The Federation government also took a decision ordering the payment of the outstanding instalments due on 27/03/2009 and 27/09/2009. The decision was published in the Federation Official Gazette No. 17/2010. These instalments concerned the payment of interest on the bonds (see also §25 of the judgment). The actual payment of the instalments took place on 16/07/2010.
The relevant deadlines have been extended to enable those who have not yet obtained a verification certificate in respect of their ‘old’ foreign savings to obtain it. The deadline has been extended in the Republika Srpska by 31/12/2010, in the Federation by 03/08/2010 and in the Brčko District by 15/10/2010. The respective decisions have been published in the official gazettes of both entities and the Brčko District.
On 29/04/2010 the Federation government adopted a decision to the effect that the Federation should pay default interest at the statutory rate in the event of late payment of any forthcoming instalment.
...
It appears that the authorities of Bosnia and Herzegovina have taken all necessary measures to comply with this pilot judgment.”
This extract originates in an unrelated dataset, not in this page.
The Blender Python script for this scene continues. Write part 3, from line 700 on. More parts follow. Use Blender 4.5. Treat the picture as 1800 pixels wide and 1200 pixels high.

The Court sees no reason to depart from the Committee of Minister’s finding and, accordingly, concludes that the matter has been resolved for the purposes of Article 37 § 1 (b) of the Convention (compare Wolkenberg and Others, cited above, § 77).
While it is true that the applicant suffered some non-pecuniary damage because of the past delays, the Court held in Suljagić (see § 64) that it was not necessary to order that adequate redress be awarded to all persons affected. Moreover, the applicant has already received a part of his foreign-currency savings pursuant to the Human Rights Chamber’s decision of 8 October 2003 which must have alleviated his distress to some extent. The Court would recall that having regard to the purpose of the pilot-judgment procedure explained above, its role after the delivery of the pilot judgment and after the State has implemented the general measures in conformity with the Convention cannot be converted into providing individualised financial relief in repetitive cases arising from the same systemic situation (see Wolkenberg and Others, cited above, § 76).
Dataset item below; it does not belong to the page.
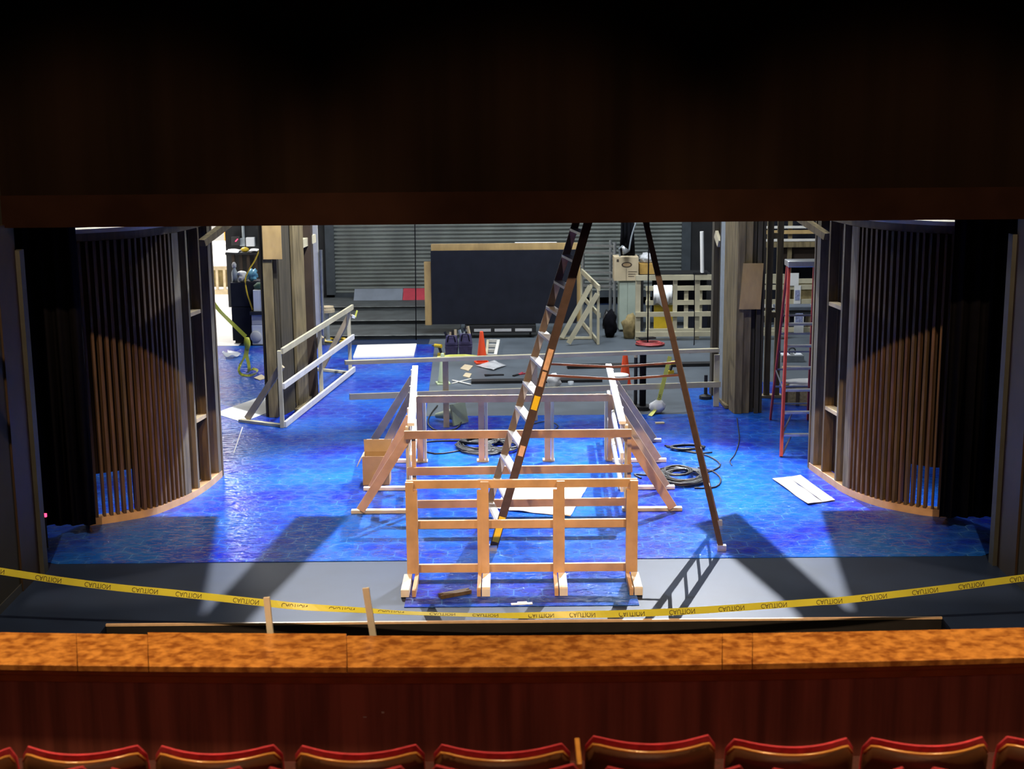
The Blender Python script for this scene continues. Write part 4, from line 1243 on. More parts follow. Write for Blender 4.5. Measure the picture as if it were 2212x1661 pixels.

In view of the above, the Court finds that its further examination of the present application is no longer justified. Furthermore, in accordance with Article 37 § 1 in fine, the Court finds no special circumstances regarding respect for human rights as defined in the Convention and its Protocols which require the continued examination of the case. As regards the hundreds of similar pending applications, the Court may strike them out of its list of cases in the single-judge procedure in accordance with Article 27.
This conclusion is, however, without any prejudice to the Court’s power to restore, pursuant to Article 37 § 2, the present or any other similar application to the list of cases if the circumstances, in particular the future implementation of the legislation on “old” foreign-currency savings, justify such a course.
For these reasons, the Court unanimously
Decides to strike the application out of its list of cases;
Decides to close the pilot-judgment procedure applied in respect of the applications concerning the “old” foreign-currency savings in the case of Suljagić v. Bosnia and Herzegovina (no. 27912/02).
Lawrence Early Nicolas Bratza
Registrar President
1 The convertible mark (BAM) uses the same fixed exchange rate to the euro (EUR) that the German mark (DEM) has (EUR 1 = BAM 1.95583).